THE INPUT>
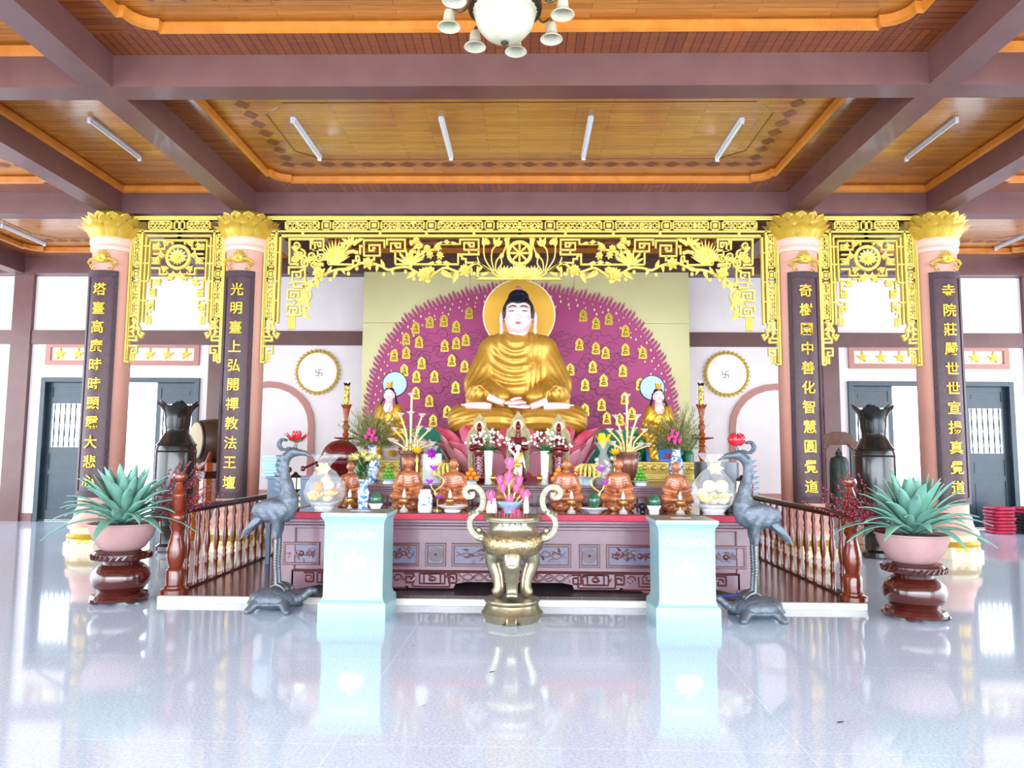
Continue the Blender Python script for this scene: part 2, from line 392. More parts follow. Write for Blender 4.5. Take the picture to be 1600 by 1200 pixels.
==
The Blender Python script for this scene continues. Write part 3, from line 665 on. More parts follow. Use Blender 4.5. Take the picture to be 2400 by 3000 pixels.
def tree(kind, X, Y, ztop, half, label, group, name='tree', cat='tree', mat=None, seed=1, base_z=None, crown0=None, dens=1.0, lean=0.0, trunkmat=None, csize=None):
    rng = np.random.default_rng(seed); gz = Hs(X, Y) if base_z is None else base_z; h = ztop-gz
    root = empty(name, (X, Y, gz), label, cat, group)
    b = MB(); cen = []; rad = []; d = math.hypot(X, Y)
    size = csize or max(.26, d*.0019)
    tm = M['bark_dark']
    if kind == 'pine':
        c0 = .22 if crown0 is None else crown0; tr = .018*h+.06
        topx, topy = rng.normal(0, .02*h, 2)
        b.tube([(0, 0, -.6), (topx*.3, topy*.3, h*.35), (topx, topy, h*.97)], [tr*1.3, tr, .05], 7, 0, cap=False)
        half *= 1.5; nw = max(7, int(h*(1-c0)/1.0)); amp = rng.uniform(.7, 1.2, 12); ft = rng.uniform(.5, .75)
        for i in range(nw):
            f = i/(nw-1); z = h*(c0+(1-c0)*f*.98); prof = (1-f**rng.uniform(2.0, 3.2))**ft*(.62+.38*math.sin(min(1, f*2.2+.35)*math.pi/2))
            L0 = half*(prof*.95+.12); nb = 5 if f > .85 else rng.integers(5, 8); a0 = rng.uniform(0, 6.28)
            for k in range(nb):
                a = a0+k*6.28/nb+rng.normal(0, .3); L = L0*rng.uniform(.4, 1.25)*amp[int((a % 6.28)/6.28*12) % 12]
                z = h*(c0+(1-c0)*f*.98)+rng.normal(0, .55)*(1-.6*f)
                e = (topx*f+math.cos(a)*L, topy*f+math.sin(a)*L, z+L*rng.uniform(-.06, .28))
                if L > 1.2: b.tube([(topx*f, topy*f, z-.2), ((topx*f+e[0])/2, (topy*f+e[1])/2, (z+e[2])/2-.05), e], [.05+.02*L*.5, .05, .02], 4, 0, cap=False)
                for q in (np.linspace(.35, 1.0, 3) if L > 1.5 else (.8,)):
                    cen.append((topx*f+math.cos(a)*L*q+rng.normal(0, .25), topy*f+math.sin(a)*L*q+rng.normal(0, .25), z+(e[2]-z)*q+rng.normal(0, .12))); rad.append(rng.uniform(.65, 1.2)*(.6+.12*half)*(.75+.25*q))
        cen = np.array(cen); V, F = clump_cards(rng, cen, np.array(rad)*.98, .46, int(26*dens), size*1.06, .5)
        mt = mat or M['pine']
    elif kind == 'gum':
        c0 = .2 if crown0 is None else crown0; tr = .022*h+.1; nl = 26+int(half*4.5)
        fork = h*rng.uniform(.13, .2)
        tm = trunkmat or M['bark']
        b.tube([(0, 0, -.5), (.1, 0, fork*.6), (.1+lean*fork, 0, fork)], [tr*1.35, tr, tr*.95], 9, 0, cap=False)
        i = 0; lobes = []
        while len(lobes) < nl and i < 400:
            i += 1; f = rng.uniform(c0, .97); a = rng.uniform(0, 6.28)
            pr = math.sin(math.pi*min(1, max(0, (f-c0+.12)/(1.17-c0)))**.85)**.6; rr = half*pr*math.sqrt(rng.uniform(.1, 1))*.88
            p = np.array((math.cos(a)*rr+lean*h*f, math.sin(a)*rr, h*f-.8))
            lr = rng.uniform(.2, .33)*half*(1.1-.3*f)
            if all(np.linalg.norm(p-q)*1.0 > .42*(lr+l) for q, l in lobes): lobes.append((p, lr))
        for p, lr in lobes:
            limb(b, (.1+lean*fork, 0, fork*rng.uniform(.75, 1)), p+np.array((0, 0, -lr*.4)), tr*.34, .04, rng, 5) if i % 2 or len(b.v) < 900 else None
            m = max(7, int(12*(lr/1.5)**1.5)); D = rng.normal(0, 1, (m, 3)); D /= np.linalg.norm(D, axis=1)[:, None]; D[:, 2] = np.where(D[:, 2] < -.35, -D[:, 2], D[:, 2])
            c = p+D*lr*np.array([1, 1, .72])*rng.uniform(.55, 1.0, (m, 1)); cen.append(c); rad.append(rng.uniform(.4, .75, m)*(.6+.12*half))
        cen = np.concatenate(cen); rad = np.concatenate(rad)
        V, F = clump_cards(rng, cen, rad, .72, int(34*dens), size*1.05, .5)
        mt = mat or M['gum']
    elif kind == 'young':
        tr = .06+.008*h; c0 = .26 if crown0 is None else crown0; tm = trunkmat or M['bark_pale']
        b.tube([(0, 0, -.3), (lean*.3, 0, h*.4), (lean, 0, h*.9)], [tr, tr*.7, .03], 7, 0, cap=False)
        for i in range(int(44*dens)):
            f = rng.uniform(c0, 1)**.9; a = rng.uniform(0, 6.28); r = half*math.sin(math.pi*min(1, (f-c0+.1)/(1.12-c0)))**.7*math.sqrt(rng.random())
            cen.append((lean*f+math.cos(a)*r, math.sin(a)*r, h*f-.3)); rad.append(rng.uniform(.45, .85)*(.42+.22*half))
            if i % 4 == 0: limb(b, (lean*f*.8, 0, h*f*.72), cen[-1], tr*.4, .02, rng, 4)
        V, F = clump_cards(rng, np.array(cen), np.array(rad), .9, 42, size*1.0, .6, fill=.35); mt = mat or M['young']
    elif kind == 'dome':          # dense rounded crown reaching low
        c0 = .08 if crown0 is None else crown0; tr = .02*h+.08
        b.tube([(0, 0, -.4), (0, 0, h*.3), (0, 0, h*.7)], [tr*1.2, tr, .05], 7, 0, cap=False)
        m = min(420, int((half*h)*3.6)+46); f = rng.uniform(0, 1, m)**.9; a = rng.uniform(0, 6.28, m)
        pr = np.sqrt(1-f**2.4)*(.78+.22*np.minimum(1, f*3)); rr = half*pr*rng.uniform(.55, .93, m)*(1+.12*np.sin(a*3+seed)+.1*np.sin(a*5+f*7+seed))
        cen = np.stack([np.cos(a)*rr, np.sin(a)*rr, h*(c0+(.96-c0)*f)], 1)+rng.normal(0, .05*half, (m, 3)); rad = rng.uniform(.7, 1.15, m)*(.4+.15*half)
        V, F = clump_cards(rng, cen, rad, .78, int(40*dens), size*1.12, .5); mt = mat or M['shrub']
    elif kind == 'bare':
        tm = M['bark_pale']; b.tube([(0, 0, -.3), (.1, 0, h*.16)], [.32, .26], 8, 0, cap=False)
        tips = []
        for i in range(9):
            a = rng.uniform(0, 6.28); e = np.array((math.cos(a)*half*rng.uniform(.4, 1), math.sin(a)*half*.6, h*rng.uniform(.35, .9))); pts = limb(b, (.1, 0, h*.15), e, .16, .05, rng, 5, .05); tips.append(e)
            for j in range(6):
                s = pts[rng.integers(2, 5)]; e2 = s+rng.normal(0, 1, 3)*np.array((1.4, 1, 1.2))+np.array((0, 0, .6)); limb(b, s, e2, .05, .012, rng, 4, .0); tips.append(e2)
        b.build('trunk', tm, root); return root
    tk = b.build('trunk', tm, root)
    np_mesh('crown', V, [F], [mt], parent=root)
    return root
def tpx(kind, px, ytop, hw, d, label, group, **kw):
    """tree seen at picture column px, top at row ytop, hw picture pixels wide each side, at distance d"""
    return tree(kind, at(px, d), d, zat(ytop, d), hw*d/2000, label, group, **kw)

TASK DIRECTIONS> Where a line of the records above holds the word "from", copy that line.

SOLVED EXERCISE>
Continue the Blender Python script for this scene: part 2, from line 392. More parts follow. Write for Blender 4.5. Take the picture to be 1600 by 1200 pixels.
The Blender Python script for this scene continues. Write part 3, from line 665 on. More parts follow. Use Blender 4.5. Take the picture to be 2400 by 3000 pixels.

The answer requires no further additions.